> **Exercise**: Copy every line of the listing that holds the string "this".
[start of Exercise materials]
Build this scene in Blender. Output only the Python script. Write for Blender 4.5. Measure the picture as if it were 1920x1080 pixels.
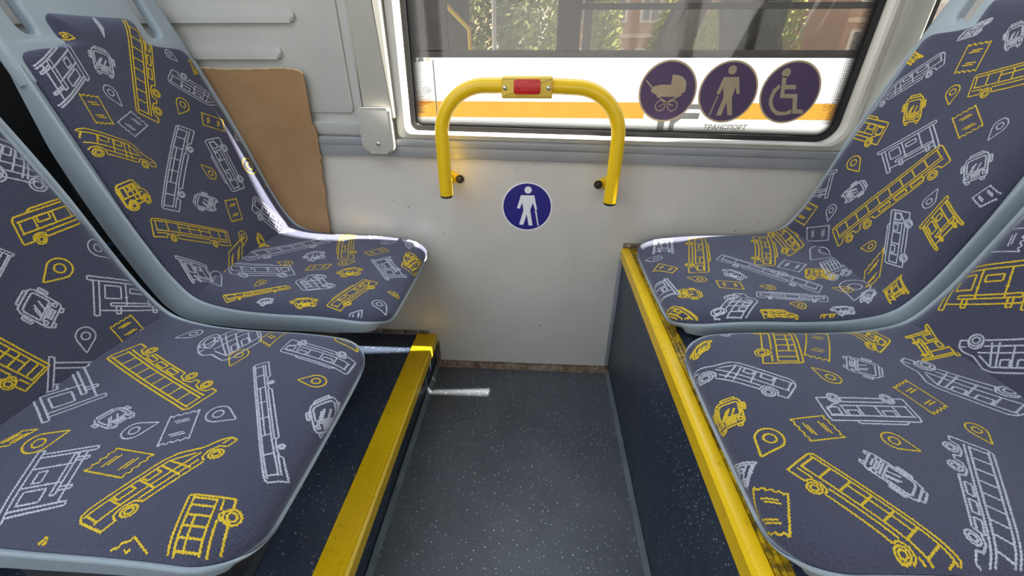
import bpy, bmesh, math, random
import numpy as np
from mathutils import Vector, Matrix

for o in list(bpy.data.objects):
    bpy.data.objects.remove(o, do_unlink=True)
SC = bpy.context.scene
COL = SC.collection
random.seed(7)
R = math.radians

# ------------------------------------------------------------------ camera, sky, sun, exposure
cam_d = bpy.data.cameras.new('camera')
cam_d.sensor_width = 36.0
cam_d.lens = 795.0 / 1920.0 * 36.0
cam_d.clip_start = 0.02
cam_d.clip_end = 300
cam = bpy.data.objects.new('camera', cam_d)
cam.location = (0, -1.196, 1.0)
cam.rotation_euler = (R(90 - 29.4), 0, R(3.45))
COL.objects.link(cam)
SC.camera = cam

world = bpy.data.worlds.new('sky')
SC.world = world
world.use_nodes = True
wn = world.node_tree
wn.nodes.clear()
wo = wn.nodes.new('ShaderNodeOutputWorld')
wb = wn.nodes.new('ShaderNodeBackground')
wr = wn.nodes.new('ShaderNodeValToRGB')
wt = wn.nodes.new('ShaderNodeTexCoord')
wsx = wn.nodes.new('ShaderNodeSeparateXYZ')
wn.links.new(wt.outputs['Generated'], wsx.inputs[0])
wn.links.new(wsx.outputs['Z'], wr.inputs[0])
wr.color_ramp.elements[0].position = 0.0
wr.color_ramp.elements[0].color = (1.0, 0.97, 0.92, 1)
wr.color_ramp.elements[1].position = 0.7
wr.color_ramp.elements[1].color = (0.74, 0.84, 1.0, 1)
wn.links.new(wr.outputs[0], wb.inputs[0])
wb.inputs[1].default_value = 4.0
wn.links.new(wb.outputs[0], wo.inputs[0])

sun_d = bpy.data.lights.new('sun', 'SUN')
sun_d.energy = 42.0
sun_d.angle = R(0.6)
sun_d.color = (1.0, 0.93, 0.85)
sun = bpy.data.objects.new('sun', sun_d)
sun.rotation_euler = Vector((-0.84, -0.088, -1.0)).to_track_quat('-Z', 'Y').to_euler()
sun.location = (1.2, 2, 6)
COL.objects.link(sun)

SC.view_settings.view_transform = 'Standard'
SC.view_settings.look = 'None'
SC.view_settings.gamma = 1.0
SC.view_settings.exposure = -0.1
SC.view_settings.use_curve_mapping = False

# ------------------------------------------------------------------ materials
MATS = {}


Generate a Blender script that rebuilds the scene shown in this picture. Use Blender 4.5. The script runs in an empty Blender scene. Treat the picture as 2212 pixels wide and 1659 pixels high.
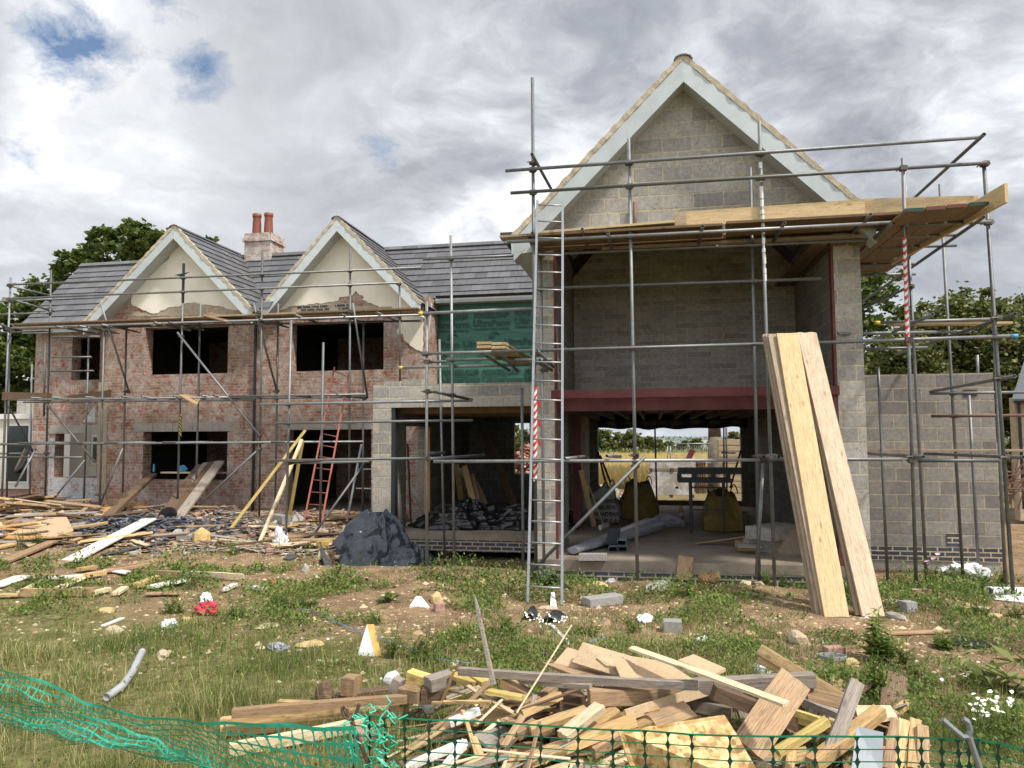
import bpy, bmesh, math, random
import numpy as np
from mathutils import Vector, Matrix, Euler, noise as mnoise
random.seed(7); rng = np.random.default_rng(11)
S = bpy.context.scene; COL = S.collection
rad = math.radians
# ---------------------------------------------------------------- camera model
PSI, TH, RHO, FPX = rad(10.6), rad(3.93), rad(-0.32), 1620.0
EYE = np.array([0, 0, 1.9])
FW = np.array([-math.sin(PSI)*math.cos(TH), math.cos(PSI)*math.cos(TH), math.sin(TH)])
R0 = np.array([math.cos(PSI), math.sin(PSI), 0]); U0 = np.cross(R0, FW)
RT = math.cos(RHO)*R0+math.sin(RHO)*U0; UP = -math.sin(RHO)*R0+math.cos(RHO)*U0
def ray(x, y): return FW*FPX+RT*(x-1106)+UP*(829.5-y)
def P(x, y, Y): d = ray(x, y); return Vector(EYE+d*(Y/d[1]))        # a surveyed point on the plane y = Y
def G(x, y, z=-.15): d = ray(x, y); return Vector(EYE+d*((z-EYE[2])/d[2]))   # a surveyed point at height z
def pr(p):
    d = np.asarray(p, float)-EYE; w = d@FW
    return 1106+FPX*(d@RT)/w, 829.5-FPX*(d@UP)/w
def ck(bx, by, s): return lambda x, y: ((bx+x/s)*.8848, (by+y/s)*.8848)
KA = ck(1100, 1380, 3.3515); KB = ck(1700, 1380, 2.765); KC = ck(540, 1380, 3.3515); KD = ck(0, 1380, 3.3515)
KE = ck(0, 900, 3.456); KF = ck(560, 900, 3.456); KG = ck(1390, 1040, 4.608); K1 = ck(0, 480, 3.456); K2 = ck(560, 480, 3.456)
K4 = ck(1200, 960, 3.16); K5 = ck(1860, 700, 3.319); K5B = ck(1860, 1080, 3.456); KP = ck(900, 1000, 5.267)
GZ = -.15
def sm(a, b, x):
    t = max(0., min(1., (x-a)/(b-a))); return t*t*(3-2*t)
def gz(x, y):
    z = GZ+.05*mnoise.noise(Vector((x*.5, y*.5, 0)))+.026*mnoise.noise(Vector((x*1.9, y*1.9, 3)))+.016*mnoise.noise(Vector((x*4.6, y*4.6, 8)))
    if -19 < x < -5.4 and y < 19:
        z += (.17+.12*mnoise.noise(Vector((x*1.3, y*1.3, 9))))*sm(12.9, 14.6, y)*sm(-5.4, -6.4, x)
    if -19 < x < -9.5: z += .06*sm(8.2, 9.3, y)
    if x > -1.9: z -= .24*sm(10.6, 11.45, y)
    if -5.7 < x <= -1.9: z -= .24*sm(13.5, 14.2, y)
    if y > 75: z -= min(20, (y-75)*.02)
    if -17.3 < x < -5.5 and y > 17.65 and y < 26: z = -.5
    if -5.5 < x < 3 and y > 11.65 and y < 21: z = -.5
    return z
# ---------------------------------------------------------------- materials
def rgb(c): return (c[0], c[1], c[2], 1)
class NT:
    def __init__(s, tree): s.t = tree; s.n = tree.nodes; s.l = tree.links
    def add(s, typ, ins=None, **kw):
        nd = s.n.new(typ)
        for k, v in kw.items(): setattr(nd, k, v)
        for k, v in (ins or {}).items():
            if hasattr(v, 'links') or isinstance(v, bpy.types.NodeSocket): s.l.new(v, nd.inputs[k])
            else: nd.inputs[k].default_value = v
        return nd
    def math(s, op, a, b=0., c=0.):
        return s.add('ShaderNodeMath', {0: a, 1: b, 2: c}, operation=op).outputs[0]
    def noise(s, vec, scale, detail=4, rough=.55, dist=0.):
        return s.add('ShaderNodeTexNoise', {'Vector': vec, 'Scale': scale, 'Detail': detail, 'Roughness': rough, 'Distortion': dist}).outputs[0]
    def ramp(s, fac, pts):
        r = s.add('ShaderNodeValToRGB', {0: fac}); e = r.color_ramp.elements
        while len(e) < len(pts): e.new(.5)
        for i, (p, c) in enumerate(pts):
            e[i].position = p; e[i].color = rgb(c) if not isinstance(c, (int, float)) else (c, c, c, 1)
        return r.outputs[0]
    def mix(s, f, a, b, mode='MIX'):
        m = s.add('ShaderNodeMix', {0: f}, data_type='RGBA', blend_type=mode)
        for i, v in ((6, a), (7, b)):
            if isinstance(v, bpy.types.NodeSocket): s.l.new(v, m.inputs[i])
            else: m.inputs[i].default_value = rgb(v)
        return m.outputs[2]
def newmat(name):
    m = bpy.data.materials.new(name); m.use_nodes = True; t = NT(m.node_tree)
    b = t.n['Principled BSDF']; return m, t, b
def bump(t, b, h, strength=.4, dist=.01):
    n = t.add('ShaderNodeBump', {'Height': h, 'Strength': strength, 'Distance': dist}); t.l.new(n.outputs[0], b.inputs['Normal'])
def obj_vec(t): return t.add('ShaderNodeTexCoord').outputs['Object']
def simple(name, c, rough=.6, metal=0., var=.25, scale=6, bmp=.2, c2=None, alpha=1, spec=.5, island=0.):
    m, t, b = newmat(name); v = obj_vec(t); n = t.noise(v, scale, 5, .6)
    c2 = c2 or tuple(x*(1-var) for x in c)
    col = t.mix(t.ramp(n, [(.35, 0.), (.65, 1.)]), c2, c)
    if island:
        r = t.add('ShaderNodeNewGeometry').outputs['Random Per Island']
        col = t.mix(1, col, t.ramp(r, [(0, (1-island,)*3), (1, (1,)*3)]), 'MULTIPLY')
    oi = t.add('ShaderNodeObjectInfo').outputs['Random']
    col = t.mix(1, col, t.ramp(oi, [(0, (.86,)*3), (1, (1,)*3)]), 'MULTIPLY')
    t.l.new(col, b.inputs['Base Color']); b.inputs['Roughness'].default_value = rough; b.inputs['Metallic'].default_value = metal
    b.inputs['Alpha'].default_value = alpha; b.inputs['Specular IOR Level'].default_value = spec
    if bmp: bump(t, b, t.noise(v, scale*5, 4, .6), bmp, .01)
    return m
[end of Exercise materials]
> **The reply**:
Build this scene in Blender. Output only the Python script. Write for Blender 4.5. Measure the picture as if it were 1920x1080 pixels.
Generate a Blender script that rebuilds the scene shown in this picture. Use Blender 4.5. The script runs in an empty Blender scene. Treat the picture as 2212 pixels wide and 1659 pixels high.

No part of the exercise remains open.